**Required work**
Could you retype the lines below, starting at the line holding "Model this scene" and stopping at the line holding "COL = scene.collection", inclusive? Copy them exactly and drop the images.

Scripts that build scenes
-*-
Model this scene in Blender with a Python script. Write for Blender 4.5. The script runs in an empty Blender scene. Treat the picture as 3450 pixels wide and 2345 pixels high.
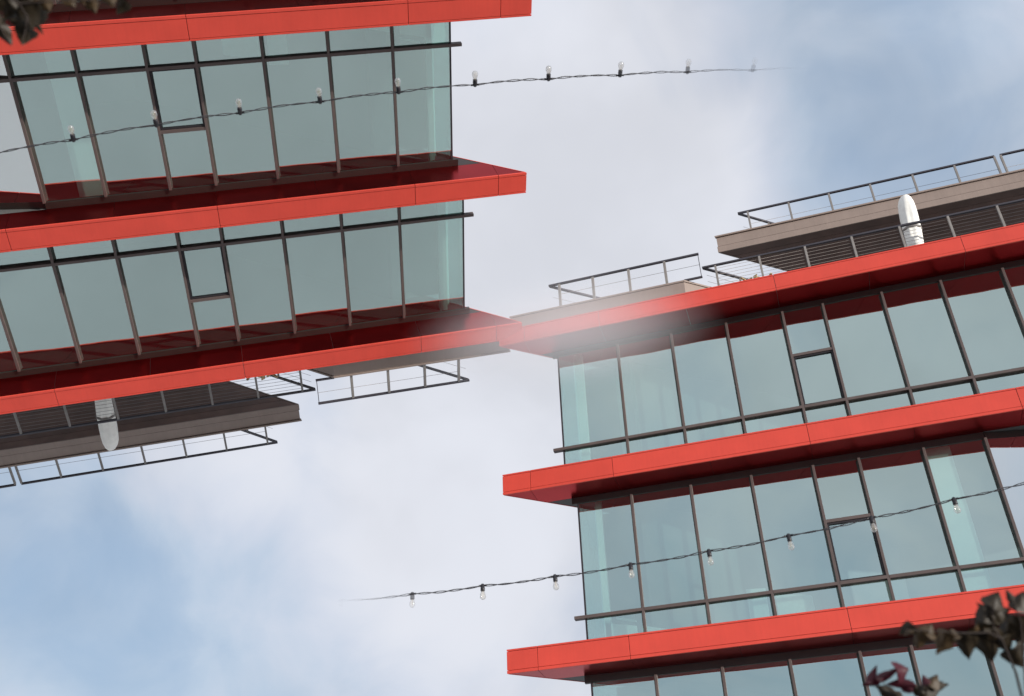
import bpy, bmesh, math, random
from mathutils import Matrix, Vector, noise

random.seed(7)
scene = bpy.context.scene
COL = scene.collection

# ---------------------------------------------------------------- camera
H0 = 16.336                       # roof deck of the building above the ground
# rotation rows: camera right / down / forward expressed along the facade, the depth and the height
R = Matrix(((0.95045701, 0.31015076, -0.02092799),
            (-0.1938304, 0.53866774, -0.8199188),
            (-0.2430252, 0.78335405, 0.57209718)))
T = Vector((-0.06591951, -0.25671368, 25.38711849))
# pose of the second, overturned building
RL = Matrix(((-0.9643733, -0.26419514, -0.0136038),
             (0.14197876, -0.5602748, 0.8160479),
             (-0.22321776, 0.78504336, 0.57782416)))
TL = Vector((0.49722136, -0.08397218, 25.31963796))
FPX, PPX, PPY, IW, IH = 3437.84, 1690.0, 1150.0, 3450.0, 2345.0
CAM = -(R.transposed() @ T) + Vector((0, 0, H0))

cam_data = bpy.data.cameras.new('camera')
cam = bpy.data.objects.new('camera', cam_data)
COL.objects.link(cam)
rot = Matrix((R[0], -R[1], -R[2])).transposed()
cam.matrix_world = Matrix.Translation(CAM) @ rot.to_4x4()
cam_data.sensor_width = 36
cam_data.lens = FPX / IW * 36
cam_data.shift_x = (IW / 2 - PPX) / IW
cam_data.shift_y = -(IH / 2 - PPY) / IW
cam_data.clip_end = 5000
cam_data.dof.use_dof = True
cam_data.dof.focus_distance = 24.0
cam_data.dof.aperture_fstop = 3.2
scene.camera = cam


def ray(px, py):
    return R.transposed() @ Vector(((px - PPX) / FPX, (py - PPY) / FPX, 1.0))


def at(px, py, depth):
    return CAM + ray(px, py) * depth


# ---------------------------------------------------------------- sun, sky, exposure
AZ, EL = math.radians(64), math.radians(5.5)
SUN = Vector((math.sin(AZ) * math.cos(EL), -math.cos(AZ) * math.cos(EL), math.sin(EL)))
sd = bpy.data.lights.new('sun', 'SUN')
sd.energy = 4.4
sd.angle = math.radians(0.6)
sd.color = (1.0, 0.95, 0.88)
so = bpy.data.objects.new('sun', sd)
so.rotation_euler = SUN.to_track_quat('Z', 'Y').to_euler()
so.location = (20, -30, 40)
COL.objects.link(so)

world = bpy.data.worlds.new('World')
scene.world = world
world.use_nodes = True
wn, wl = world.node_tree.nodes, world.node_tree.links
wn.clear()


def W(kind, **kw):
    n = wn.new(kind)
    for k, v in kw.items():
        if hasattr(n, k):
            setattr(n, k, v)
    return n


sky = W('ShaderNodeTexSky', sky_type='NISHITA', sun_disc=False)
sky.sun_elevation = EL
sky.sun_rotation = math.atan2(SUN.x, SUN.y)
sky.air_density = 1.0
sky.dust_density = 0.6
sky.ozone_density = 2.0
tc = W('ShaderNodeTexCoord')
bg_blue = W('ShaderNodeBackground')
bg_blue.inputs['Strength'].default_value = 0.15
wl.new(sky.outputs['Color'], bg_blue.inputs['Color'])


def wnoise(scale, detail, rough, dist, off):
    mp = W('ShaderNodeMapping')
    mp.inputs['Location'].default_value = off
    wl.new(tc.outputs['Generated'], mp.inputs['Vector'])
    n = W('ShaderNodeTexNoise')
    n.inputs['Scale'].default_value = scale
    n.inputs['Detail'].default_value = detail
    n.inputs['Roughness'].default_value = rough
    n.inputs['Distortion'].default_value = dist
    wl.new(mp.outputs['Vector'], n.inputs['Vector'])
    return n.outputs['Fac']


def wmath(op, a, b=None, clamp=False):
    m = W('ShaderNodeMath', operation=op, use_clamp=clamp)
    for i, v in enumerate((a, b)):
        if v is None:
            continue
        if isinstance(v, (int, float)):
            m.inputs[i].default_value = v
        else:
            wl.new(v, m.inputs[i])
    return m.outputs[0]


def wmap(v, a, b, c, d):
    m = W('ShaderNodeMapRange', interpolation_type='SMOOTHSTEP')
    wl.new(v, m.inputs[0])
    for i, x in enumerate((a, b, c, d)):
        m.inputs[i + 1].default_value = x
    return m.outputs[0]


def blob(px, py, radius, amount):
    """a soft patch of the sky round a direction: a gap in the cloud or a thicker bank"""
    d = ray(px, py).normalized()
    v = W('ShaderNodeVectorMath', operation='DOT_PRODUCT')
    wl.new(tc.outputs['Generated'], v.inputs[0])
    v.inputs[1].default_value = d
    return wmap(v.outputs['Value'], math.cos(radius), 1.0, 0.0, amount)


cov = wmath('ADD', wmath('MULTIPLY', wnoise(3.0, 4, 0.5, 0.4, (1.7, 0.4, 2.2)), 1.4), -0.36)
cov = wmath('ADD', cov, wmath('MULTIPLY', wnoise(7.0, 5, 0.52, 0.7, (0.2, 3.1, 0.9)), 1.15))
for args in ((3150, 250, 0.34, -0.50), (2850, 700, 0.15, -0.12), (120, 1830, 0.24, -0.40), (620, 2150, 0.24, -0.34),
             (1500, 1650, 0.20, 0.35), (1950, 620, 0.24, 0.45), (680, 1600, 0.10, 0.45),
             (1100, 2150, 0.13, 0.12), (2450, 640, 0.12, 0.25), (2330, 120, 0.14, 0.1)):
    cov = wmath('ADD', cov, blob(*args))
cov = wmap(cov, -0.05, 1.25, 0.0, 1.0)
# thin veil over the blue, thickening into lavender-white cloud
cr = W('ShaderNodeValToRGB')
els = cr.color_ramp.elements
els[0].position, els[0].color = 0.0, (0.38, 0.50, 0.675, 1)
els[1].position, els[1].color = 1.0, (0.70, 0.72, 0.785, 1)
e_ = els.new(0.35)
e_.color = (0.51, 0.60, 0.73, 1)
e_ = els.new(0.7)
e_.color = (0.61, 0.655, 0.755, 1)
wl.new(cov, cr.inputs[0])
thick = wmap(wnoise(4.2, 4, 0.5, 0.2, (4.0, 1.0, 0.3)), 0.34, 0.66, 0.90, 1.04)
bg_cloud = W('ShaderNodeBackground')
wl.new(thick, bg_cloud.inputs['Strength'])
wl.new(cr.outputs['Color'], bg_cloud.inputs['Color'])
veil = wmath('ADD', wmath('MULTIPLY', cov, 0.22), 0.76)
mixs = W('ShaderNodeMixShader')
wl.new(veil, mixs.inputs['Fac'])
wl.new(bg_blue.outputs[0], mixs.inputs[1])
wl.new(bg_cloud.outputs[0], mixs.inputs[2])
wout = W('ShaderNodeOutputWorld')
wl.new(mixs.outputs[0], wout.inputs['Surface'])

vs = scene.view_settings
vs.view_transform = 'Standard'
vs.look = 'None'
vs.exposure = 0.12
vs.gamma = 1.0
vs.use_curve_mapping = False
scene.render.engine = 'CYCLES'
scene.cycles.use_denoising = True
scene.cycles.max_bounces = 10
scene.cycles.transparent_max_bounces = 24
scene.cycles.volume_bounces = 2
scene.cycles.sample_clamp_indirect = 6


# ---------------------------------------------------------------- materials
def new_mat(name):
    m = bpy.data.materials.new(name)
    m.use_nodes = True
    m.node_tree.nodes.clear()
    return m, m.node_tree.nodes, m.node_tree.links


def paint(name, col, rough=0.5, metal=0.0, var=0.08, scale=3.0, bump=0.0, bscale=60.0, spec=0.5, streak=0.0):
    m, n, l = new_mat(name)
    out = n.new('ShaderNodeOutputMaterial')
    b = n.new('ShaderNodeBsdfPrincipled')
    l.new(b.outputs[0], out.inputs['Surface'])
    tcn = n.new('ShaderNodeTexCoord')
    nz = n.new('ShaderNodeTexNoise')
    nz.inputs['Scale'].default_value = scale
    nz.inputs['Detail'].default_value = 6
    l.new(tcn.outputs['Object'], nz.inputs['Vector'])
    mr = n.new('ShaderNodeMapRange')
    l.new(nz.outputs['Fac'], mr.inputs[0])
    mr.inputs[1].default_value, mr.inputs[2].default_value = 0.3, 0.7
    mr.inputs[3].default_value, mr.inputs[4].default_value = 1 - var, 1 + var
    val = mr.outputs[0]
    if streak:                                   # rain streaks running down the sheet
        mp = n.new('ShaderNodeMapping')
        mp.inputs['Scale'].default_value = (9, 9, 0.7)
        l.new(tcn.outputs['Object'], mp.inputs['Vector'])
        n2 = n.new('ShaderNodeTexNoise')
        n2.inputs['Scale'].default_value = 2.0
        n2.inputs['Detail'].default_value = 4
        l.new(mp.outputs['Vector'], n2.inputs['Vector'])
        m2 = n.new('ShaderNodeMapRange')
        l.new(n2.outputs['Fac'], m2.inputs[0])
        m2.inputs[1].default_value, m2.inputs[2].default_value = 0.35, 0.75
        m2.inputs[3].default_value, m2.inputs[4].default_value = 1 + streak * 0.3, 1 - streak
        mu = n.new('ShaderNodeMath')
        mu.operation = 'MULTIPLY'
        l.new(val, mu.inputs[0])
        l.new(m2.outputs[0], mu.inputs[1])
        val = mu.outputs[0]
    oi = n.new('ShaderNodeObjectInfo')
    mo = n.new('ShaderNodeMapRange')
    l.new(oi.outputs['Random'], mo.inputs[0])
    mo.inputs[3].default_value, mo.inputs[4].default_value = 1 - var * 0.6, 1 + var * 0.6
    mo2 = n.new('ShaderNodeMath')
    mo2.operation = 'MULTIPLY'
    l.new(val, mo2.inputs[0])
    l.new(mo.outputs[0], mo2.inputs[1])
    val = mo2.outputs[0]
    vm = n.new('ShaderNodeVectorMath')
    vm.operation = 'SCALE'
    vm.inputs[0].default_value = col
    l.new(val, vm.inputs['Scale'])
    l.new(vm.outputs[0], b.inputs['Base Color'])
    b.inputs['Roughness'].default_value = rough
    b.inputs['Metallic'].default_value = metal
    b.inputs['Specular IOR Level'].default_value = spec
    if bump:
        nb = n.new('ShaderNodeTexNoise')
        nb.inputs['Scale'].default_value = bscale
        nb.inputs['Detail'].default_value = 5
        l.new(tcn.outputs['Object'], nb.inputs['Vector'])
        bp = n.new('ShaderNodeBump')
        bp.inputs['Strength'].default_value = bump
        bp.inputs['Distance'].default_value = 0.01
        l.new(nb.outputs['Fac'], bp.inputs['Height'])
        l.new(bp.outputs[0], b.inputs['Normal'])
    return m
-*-
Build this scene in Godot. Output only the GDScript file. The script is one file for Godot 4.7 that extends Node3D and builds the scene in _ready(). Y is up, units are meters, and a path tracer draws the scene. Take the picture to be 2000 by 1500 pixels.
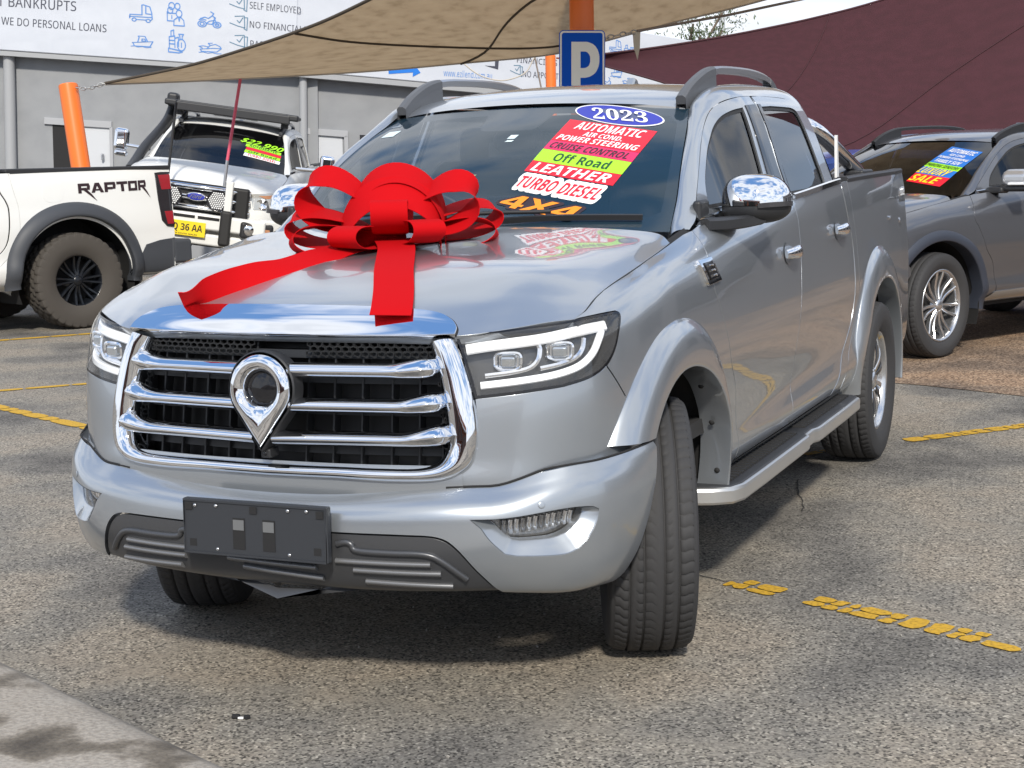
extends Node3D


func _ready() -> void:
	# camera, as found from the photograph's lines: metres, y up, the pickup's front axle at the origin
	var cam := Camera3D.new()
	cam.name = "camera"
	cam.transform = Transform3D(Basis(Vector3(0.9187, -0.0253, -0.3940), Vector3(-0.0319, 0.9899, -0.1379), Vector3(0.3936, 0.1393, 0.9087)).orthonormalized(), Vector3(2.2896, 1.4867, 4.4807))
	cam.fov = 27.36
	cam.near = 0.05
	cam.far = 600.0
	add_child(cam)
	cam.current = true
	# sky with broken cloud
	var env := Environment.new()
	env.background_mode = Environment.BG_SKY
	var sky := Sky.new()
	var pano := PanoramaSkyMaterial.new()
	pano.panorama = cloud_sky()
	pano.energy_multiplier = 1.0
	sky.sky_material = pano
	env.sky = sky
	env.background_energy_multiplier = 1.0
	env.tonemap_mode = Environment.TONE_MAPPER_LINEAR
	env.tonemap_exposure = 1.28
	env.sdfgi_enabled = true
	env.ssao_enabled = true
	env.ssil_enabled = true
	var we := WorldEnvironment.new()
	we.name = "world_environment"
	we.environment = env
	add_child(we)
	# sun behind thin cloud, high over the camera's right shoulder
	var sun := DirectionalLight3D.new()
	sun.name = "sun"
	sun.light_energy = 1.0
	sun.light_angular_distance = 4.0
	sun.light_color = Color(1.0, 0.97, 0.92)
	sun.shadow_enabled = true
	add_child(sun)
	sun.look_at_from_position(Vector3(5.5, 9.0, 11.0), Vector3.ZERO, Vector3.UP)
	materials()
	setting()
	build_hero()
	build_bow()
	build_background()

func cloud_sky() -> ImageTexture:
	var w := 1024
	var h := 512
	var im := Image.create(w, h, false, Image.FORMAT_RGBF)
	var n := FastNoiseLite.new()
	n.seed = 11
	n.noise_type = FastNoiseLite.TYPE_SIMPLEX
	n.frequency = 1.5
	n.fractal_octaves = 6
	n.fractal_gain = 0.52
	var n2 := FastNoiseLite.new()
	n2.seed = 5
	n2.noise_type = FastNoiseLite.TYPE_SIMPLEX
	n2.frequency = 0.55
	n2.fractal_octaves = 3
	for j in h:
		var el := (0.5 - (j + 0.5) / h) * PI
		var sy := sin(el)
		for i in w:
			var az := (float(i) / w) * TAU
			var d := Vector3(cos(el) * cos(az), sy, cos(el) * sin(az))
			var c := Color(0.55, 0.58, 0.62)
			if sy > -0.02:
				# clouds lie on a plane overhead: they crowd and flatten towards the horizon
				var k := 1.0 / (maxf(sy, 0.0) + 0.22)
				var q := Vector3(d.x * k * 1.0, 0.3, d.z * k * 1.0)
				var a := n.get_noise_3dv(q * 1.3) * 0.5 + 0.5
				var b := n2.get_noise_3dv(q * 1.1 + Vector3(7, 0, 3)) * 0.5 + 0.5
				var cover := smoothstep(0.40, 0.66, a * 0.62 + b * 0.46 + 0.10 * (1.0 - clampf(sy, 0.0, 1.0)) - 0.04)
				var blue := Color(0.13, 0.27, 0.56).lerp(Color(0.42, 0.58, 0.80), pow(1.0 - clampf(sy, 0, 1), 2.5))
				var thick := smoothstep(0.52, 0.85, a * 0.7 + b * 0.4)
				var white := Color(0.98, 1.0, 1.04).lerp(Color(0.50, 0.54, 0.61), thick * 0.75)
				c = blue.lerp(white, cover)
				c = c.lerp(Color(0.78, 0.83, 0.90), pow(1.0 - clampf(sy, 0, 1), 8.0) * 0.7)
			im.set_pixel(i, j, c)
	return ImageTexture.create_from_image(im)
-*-
**Final result**
Model this scene in Blender with a Python script. Write for Blender 4.5. The script runs in an empty Blender scene. Treat the picture as 3450 pixels wide and 2345 pixels high.
import bpy, bmesh, math, random
from mathutils import Matrix, Vector, noise

random.seed(7)
scene = bpy.context.scene
COL = scene.collection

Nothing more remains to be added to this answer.